Elon Musk Retweets Video That Shows True Size Of SpaceX Rockets

The giant rockets designed by SpaceX are truly a sight to behold. And while you've probably seen them in different launch footage or watched them touch down on some SpaceX drone ship stationed on the ocean, you may not realize just how big they really are.

Luckily, the guys behind the "Corridor Crew" YouTube channel have released a video that puts things into perspective, revealing the staggering size of the rockets built by SpaceX.

Uploaded on June 19, the video (available above) uses stunning visual effects (VFX) to capture the true size of SpaceX's Falcon 9, Falcon Heavy, and Big Falcon Rocket (BFR), reports Inverse.

"Rockets are big, but no one seems to really know just how big these rockets are," VFX artist Wren Weichman says in the beginning of the video.

"And that's because anytime we're shown these rockets, they're always […] by themselves, or flying through the air, or next to a big building, or even on a big boat," Weichman points out.

To create some visual context and unveil how the SpaceX rockets would look in real-life situations, the video places them in everyday locations, such as right in the middle of traffic or next to the Statue of Liberty.

According to Weichman, the newly-released video shows us "what you'll never get to see in real life" and puts the three SpaceX rockets "in everyday places" to help us "gain a better appreciation of the scale" that the Falcon 9, Falcon Heavy, and the BFR really have.

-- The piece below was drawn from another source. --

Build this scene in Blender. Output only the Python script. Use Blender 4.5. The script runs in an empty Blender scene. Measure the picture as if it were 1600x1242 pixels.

SpaceX founder Elon Musk seemed to be pleased with the result, judging by the fact that he took time to share the "Corridor Crew" video on Twitter earlier today.

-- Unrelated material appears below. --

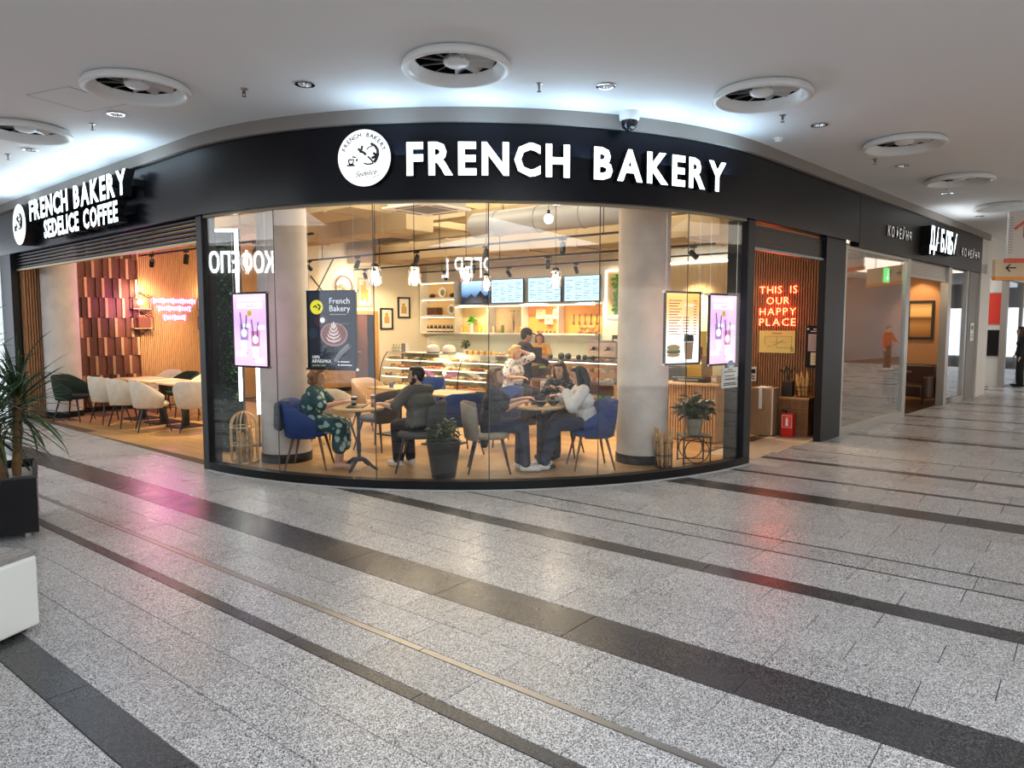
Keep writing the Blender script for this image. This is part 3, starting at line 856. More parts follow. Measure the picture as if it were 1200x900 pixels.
# ceiling cassette
t = thing('ceiling_cassette', 'square white air conditioning cassette with dark grille hung over the tables', 'air conditioner', (7.89,8.03,3.47))
m = M(); m.boxb(-.48,.48,-.48,-.30,0,.035); m.boxb(-.48,.48,.30,.48,0,.035); m.boxb(-.48,-.30,-.30,.30,0,.035); m.boxb(.30,.48,-.30,.30,0,.035); m.done('panel', WHITE, t, bevel=.008)
m = M()
for k in range(12): m.boxb(-.30,.30,-.29+k*.05,-.275+k*.05,.004,.03)
for k in range(5): m.boxb(-.3+.146*k-.004,-.3+.146*k+.004,-.3,.3,.006,.028)
m.done('grille', mat('grille_grey', (.35,.34,.33), .5), t)
M().boxb(-.30,.30,-.30,.30,.034,.05).done('filter', BLACK, t)
for a in range(4):
    M().boxb(-.26,.26,-.42,-.36,-.003,.0).done('louvre', mat('louvre_dark', (.06,.06,.06), .5), t, rz=a*PI/2)
M().boxb(-.42,.42,-.42,.42,.05,.28).done('housing', mat('housing_grey', (.5,.48,.44), .5), t)
for sx in (-1,1):
    for sy in (-1,1): M().tube((.38*sx,.38*sy,.28),(.38*sx,.38*sy,IC-3.47),.006,n=5).done('hanger', BLACKM, t)

# track lights
WARM = (1.0,.72,.42)
HEADL = glow('spot_lens_warm', (1.0,.85,.6), 14.0)
th0 = [None]
def track(lab, x, y0, y1, z, heads, aim):
    t = thing('light_track', lab, 'light track', (x, (y0+y1)/2, z)); h = (y1-y0)/2
    M().boxb(-.018,.018,-h,h,-.016,.016).done('rail', BLACKM, t)
    for yy in (-h*.8, 0, h*.8): M().tube((0,yy,.016),(0,yy,IC-z),.008,n=6).done('drop_rod', BLACKM, t)
    for i, (y, ax, ay, az, hl, pw) in enumerate(heads):
        d = (Vector((ax, ay, az))-Vector((x, y, z-.12)))
        if th0[0] is None:
            s = thing('spotlight', hl, 'spotlight', (x, y, z-.016)); th0[0] = s
            M().boxb(-.02,.02,-.06,.06,-.03,0).done('adapter', BLACKM, s)
            M().tube((0,0,-.03),(0,0,-.10),.008,n=6).done('stem', BLACKM, s)
            q = M().lathe([(.0001,.08),(.042,.08),(.045,.07),(.045,-.09),(.04,-.095),(.036,-.08)], n=20).done('barrel', BLACKM, s, smooth=40)
            M().lathe([(.0001,-.078),(.036,-.078),(.036,-.074)], n=16).done('lens', HEADL, s)
            for ch in s.children:
                if ch.name.startswith(('barrel', 'lens')): ch.location = (0,0,-.14)
        else: s = dup(th0[0], (x, y, z-.016), 0, hl)
        e = d.to_track_quat('-Z', 'Y').to_euler()
        for ch in s.children:
            if ch.name.startswith(('barrel', 'lens')): ch.rotation_euler = e
        if pw:
            lp = Vector((x, y, z-.156)) + d.normalized()*.11
            lamp('spotlight_lamp', 'SPOT', lp, pw*1.4, WARM, None, .05, (ax, ay, az), 56, .8)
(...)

While the billionaire tech mogul described the VFX video as "cool," astronomer and popular science blogger Phil Plait thought it was "amazing."

"The SF/X are really, really good. I've been to the SpaceX factory twice and have seen the landing leg on the main floor and the booster outside. They're WAY bigger than you'd think," Plait wrote on Twitter.

As Weichman explains, the special effects were made using 3D models created by Reese Wilson, which help the viewers get an accurate sense of the grand proportions of the SpaceX rockets.

For instance, the Falcon 9 that the private space company uses for its commercial contracts with NASA is 230 feet tall and 12 feet wide, with a mass of 1.2 million pounds.

Meanwhile, the Falcon Heavy — the world's most powerful rocket, launched in February on its first test mission, as reported by the Inquisitr — is significantly wider, since its first stage basically consists of three Falcon 9 rockets strapped together. While maintaining the same height as the Falcon 9, the Falcon Heavy has a 40-foot diameter and a triple mass of 3.1 million pounds.

But the icing on the spaceflight cake is undoubtedly the BFR, SpaceX's prized human-ferrying rocket designed to take astronauts to Mars as early as 2024, the Inquisitr previously reported. Once it's completed, the BFR will dwarf all the other rockets with its overwhelming height of 348 feet. Add in a 30-foot diameter and a total mass of 9.7 million pounds, and you really get a "Big F***ing Rocket," as Musk likes to call the BFR.